Я помню, как в свое время привезла нашу выставку импрессионистов в Лос-Анджелес. На поверхности нашей культурной жизни действовал господин Хаммер, и он устроил нам выставку там в обмен на его выставку у нас. Был невероятный успех, выстроились очереди, во время открытия пришли голливудские дивы, и я спросила: «Почему такой невероятный ажиотаж вокруг нашей выставки, когда у вас полно импрессионистов, и не только в Нью-Йорке, Чикаго и Филадельфии, но и в Лос-Анджелесе». Мне ответили: «Да, конечно, мы очень любим импрессионистов, но ведь это же из России!». То есть это окно в страну, даже если оно рассказывает не про страну. Это окно в мир. Поэтому я думаю, что те бесподобные выставки, которые мы показывали у себя и которых не было больше нигде в Советском Союзе, колоссальный вал выставок, когда я сейчас смотрю на их список — Метрополитен, Лувр, Прадо, выставки из музеев Вены, Токио, Берлина, из социалистических стран чудные коллекции — десятки, сотни выставок, — это же путешествия по этим странам! Тогда так не ездили по миру, как сейчас. Правда, сейчас больше едут купаться в теплую водичку, а тогда не ездили совсем, и все это видели только у нас! Сам факт того, что что-то привезли из Лувра, из Парижа, он воодушевлял и грел. А мы сделали не одну выставку из Лувра. Из музеев современного искусства Лондона или Нью-Йорка мы делали выставки. Мы проделали невероятную работу, и ее надо оценить очень высоко. И это не связано только со мной, я работала среди единомышленников. В музее были люди, которые понимали необходимость этого курса.

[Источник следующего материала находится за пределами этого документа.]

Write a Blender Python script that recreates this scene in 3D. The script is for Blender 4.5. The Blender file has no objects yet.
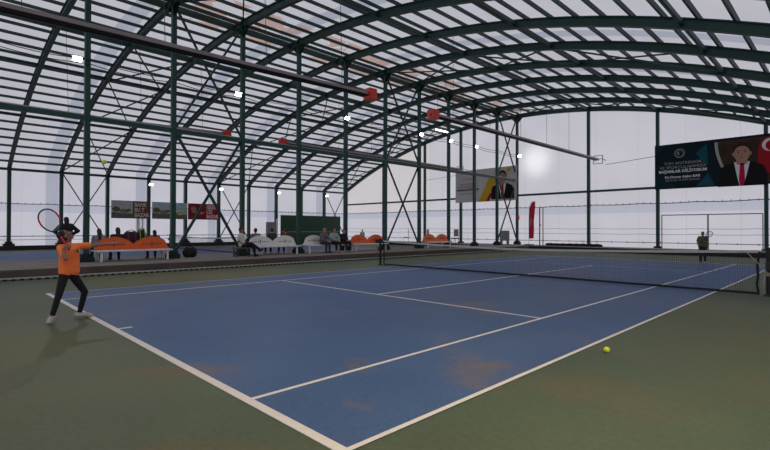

Мы первыми показали творчество Энди Уорхола. На выставке американского искусства были разные мастера, и в том числе Уорхол. Сегодня он девальвирован совершенно. Его показывали многократно, даже в Третьяковской галерее, но он же уже неинтересен, это тот художник, которого можно смотреть один раз, и четко представить себе, что он сделал для художественного процесса. Сам по себе он неинтересен. Сколько можно смотреть на группу плакатов с Мэрилин Монро?! Она не несет с собой никого слоя, она одномерна, это просто информация. Так же как и несколько банок, поставленных друг на друга. Это одномерно.

Вы можете бесконечно смотреть на любой портрет Рембрандта, вы стареете — все стареют, другого процесса нет, — но с годами вы находите в нем еще и еще, новую информацию, новые эмоции для себя. У Уорхола такого нет.

С 1981 года в Пушкинском музее каждый декабрь проходят «Декабрьские вечера» — музыкальный фестиваль, сопровождаемый обязательной выставкой. Это «второе призвание» музея. В 2005 году к фестивалю была открыта выставка «Скрипка Энгра». И она стала не просто одной из череды выставок, в ней проявилась идея музея показывать мир невероятно широко.